Building a board game 3

Jul 13, 2010 22:54

Continuing on my designing a board game as a birthday present.

After much thought, the opposite corners idea fails in what I want to do. So I've settled on this new map with mostly familiar rules.





The players each start in a cove on the left and their goal is to visit the island on the right and collected a piece of treasure. They then return to their home base.

The shortest route from each home base to the island is exactly 33 spaces.

There are 6 blue dots on the map, each of these represent a possible Kraken tile. Should a player roll a 1 for their moment, after making their one measly space, they roll another D6. The Kraken then takes residence at that numbered tile, totally blocking the route. I intentionally chose 6 spaces that forces the player to make drastic direction changes and force them down a longer path.

Any player sharing a square with the Kraken is destroyed, end of story, you can't fight power of that magnitude!
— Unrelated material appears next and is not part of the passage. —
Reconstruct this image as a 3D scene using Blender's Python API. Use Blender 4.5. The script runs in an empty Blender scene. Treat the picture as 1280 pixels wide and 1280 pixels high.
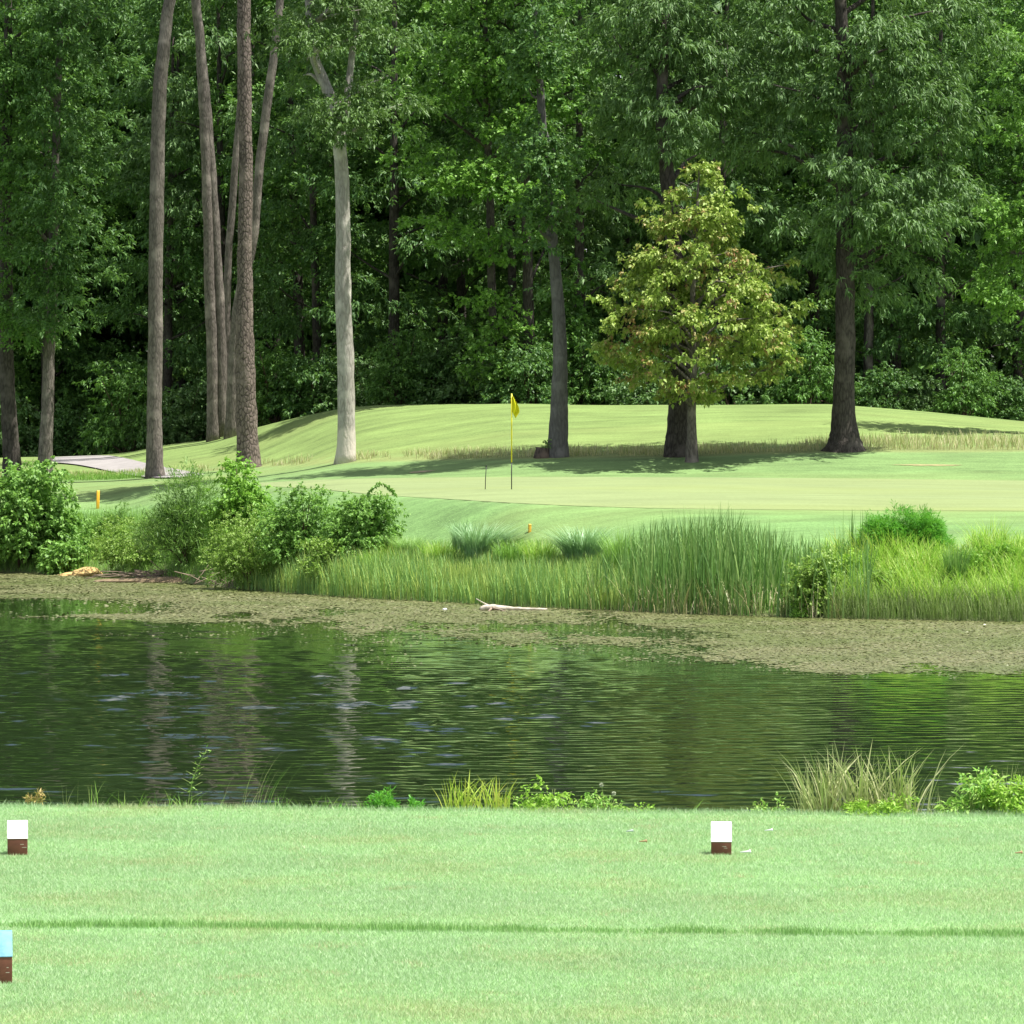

As there was just the two of us and we aimed for one treasure each, we found that we didn't fight. Just raced to the island and back, the averages of dice rolls kept us fairly neck and neck too.

What I'm hoping is that over the course of a full 3 treasure game, some players will fall behind, others will rush ahead, and then players will gang up on the winners attacking them to take them down. Laura and I didn't fight despite passing each others squares multiple times as it was a race to the end.

An important thing sprung to mind during the development. We had the little ones staying over a weekend, they took my Doom board game... and made their own rules.

I really should have seen this coming and planned for it, the funnest thing for them to do is to take a game and make their own rules for it. So all I have to do is provide them with a framework and let them do the rest.

So the board that's being painted will on one side have the above map. But the other side will be the four corner map of mostly open water. We'll have island cut outs and a grid painted on the board and let them put the islands wherever they want and make their own rules for play.

I expect to be out-designed by these kids.